Inerrancy doesn’t require reproducing every detail, just as a faithful witness of an event can tell the truth in selecting details deemed most important. Only the worst kind of wooden literalism and special pleading would insist that the renditions above constitute a genuine contradiction.

Another would be the question of the time of day Jesus was crucified, and you can see our solution here.

For how we handle some of the other alleged discrepancies, we encourage you to look at the book where we seek to work them out in a bit more detail.

How old was Jesus when he died?

We believe he was 37 or 38 years old. There are a number of issues bound up with this view, but in brief: Jesus was probably born in the fall of 6 or 5 B.C. Herod the Great died in the spring of 4 B.C. after decreeing that all male boys “two years old or under” be put to death (Matt. 2:16). The only two serious options for the date of Jesus’ death are in the spring of A.D. 30 or A.D. 33, and we’re persuaded only the latter can account for all of the evidence. If we remember that there was no year 0 between B.C. and A.D., this would put Jesus at the age of either 37 or 38. If someone were to ask how this fits with the designation that Jesus was “about 30 years of age,” that is a reference to when Jesus “began his ministry” (Luke 3:23), which would have been three years earlier. He would have been between 33 or 35 at the time, which fits with Luke’s approximation.

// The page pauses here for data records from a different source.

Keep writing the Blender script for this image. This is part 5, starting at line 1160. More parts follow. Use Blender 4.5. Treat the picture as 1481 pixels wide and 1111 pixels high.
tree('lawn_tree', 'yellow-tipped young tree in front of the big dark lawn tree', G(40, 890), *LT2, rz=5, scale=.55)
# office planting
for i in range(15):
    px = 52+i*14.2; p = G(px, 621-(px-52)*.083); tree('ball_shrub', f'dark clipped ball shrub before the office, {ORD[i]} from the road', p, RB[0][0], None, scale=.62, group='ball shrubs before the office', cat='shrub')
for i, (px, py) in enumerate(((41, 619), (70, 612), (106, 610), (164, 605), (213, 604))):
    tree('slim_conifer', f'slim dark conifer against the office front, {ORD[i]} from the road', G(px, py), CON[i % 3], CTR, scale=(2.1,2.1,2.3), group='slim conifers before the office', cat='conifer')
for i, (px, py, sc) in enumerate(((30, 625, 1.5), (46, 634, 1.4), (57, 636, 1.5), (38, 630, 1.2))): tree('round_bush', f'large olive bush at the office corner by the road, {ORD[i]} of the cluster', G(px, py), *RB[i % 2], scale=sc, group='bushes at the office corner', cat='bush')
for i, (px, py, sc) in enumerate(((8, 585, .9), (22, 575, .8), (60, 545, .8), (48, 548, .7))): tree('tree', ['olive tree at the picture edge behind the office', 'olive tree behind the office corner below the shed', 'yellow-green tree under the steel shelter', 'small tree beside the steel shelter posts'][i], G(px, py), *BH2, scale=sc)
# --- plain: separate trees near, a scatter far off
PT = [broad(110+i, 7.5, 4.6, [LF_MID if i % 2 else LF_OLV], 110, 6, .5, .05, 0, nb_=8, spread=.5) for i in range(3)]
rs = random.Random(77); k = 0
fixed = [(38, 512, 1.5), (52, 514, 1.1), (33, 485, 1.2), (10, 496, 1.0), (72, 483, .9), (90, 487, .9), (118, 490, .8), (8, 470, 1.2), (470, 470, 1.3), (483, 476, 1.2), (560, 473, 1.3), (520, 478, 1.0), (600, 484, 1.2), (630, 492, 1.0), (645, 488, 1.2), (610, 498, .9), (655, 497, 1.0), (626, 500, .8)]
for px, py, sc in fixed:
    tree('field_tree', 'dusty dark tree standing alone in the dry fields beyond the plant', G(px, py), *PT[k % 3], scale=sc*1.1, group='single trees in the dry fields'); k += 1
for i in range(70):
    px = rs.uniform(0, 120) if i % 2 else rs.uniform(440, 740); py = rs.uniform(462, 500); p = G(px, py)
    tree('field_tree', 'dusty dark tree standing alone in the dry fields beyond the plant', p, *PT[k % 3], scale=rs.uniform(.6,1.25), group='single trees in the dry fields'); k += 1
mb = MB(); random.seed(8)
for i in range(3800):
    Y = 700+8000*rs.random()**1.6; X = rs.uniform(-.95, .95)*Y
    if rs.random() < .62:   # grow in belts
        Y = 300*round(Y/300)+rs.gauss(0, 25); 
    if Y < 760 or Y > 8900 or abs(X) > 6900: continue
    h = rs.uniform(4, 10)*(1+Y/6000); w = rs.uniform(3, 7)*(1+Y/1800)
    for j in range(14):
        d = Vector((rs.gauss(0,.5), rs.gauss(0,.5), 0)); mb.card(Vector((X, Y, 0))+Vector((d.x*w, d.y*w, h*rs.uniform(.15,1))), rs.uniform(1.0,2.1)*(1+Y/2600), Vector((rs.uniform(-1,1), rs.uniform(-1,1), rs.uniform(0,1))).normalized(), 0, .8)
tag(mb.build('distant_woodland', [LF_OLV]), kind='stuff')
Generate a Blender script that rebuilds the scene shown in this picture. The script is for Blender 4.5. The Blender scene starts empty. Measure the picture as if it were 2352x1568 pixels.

Jesus spent a long time teaching his disciples on the night before his death. What did his instruction focus on, and how should it affect the way we live today?

Jesus taught on a few important subjects. First, he taught his followers about love. He showed them it’s because of love that he went to the cross, and so any follower of his must likewise be a man or woman of love.

Second, he taught them how to continue in close relationship with him now that he was returning to the Father. He told his followers they’d receive the indwelling Holy Spirit and must remain faithful to Jesus’ teachings and share the good news with others.

Third, he taught them about the need for believing prayer in his name. As they would embark on their mission, they could ask Jesus for resources and he’d supply them with all they needed.

Love, the Holy Spirit, prayer, and mission—those were some of the major highlights as Jesus instructed his disciples before his death.